Set exercise: Write out the listing exactly as it is given.

Material provided:

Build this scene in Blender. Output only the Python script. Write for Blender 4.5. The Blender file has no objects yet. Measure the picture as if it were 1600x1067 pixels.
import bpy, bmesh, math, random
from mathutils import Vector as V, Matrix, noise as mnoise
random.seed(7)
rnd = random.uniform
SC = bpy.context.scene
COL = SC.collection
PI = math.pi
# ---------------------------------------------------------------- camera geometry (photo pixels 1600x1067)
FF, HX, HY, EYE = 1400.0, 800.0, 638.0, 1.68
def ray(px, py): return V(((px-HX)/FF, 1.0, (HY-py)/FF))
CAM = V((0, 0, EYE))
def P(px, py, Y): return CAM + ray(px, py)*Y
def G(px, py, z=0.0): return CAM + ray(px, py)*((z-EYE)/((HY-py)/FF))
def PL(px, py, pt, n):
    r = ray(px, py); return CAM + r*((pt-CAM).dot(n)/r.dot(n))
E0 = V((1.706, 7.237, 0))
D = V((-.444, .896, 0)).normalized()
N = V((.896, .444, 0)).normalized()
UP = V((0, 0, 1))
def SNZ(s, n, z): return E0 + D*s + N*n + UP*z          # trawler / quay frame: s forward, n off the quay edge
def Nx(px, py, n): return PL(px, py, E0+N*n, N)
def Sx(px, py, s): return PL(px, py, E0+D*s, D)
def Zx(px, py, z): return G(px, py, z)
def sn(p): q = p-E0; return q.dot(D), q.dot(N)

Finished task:
Build this scene in Blender. Output only the Python script. Write for Blender 4.5. The Blender file has no objects yet. Measure the picture as if it were 1600x1067 pixels.
import bpy, bmesh, math, random
from mathutils import Vector as V, Matrix, noise as mnoise
random.seed(7)
rnd = random.uniform
SC = bpy.context.scene
COL = SC.collection
PI = math.pi
# ---------------------------------------------------------------- camera geometry (photo pixels 1600x1067)
FF, HX, HY, EYE = 1400.0, 800.0, 638.0, 1.68
def ray(px, py): return V(((px-HX)/FF, 1.0, (HY-py)/FF))
CAM = V((0, 0, EYE))
def P(px, py, Y): return CAM + ray(px, py)*Y
def G(px, py, z=0.0): return CAM + ray(px, py)*((z-EYE)/((HY-py)/FF))
def PL(px, py, pt, n):
    r = ray(px, py); return CAM + r*((pt-CAM).dot(n)/r.dot(n))
E0 = V((1.706, 7.237, 0))
D = V((-.444, .896, 0)).normalized()
N = V((.896, .444, 0)).normalized()
UP = V((0, 0, 1))
def SNZ(s, n, z): return E0 + D*s + N*n + UP*z          # trawler / quay frame: s forward, n off the quay edge
def Nx(px, py, n): return PL(px, py, E0+N*n, N)
def Sx(px, py, s): return PL(px, py, E0+D*s, D)
def Zx(px, py, z): return G(px, py, z)
def sn(p): q = p-E0; return q.dot(D), q.dot(N)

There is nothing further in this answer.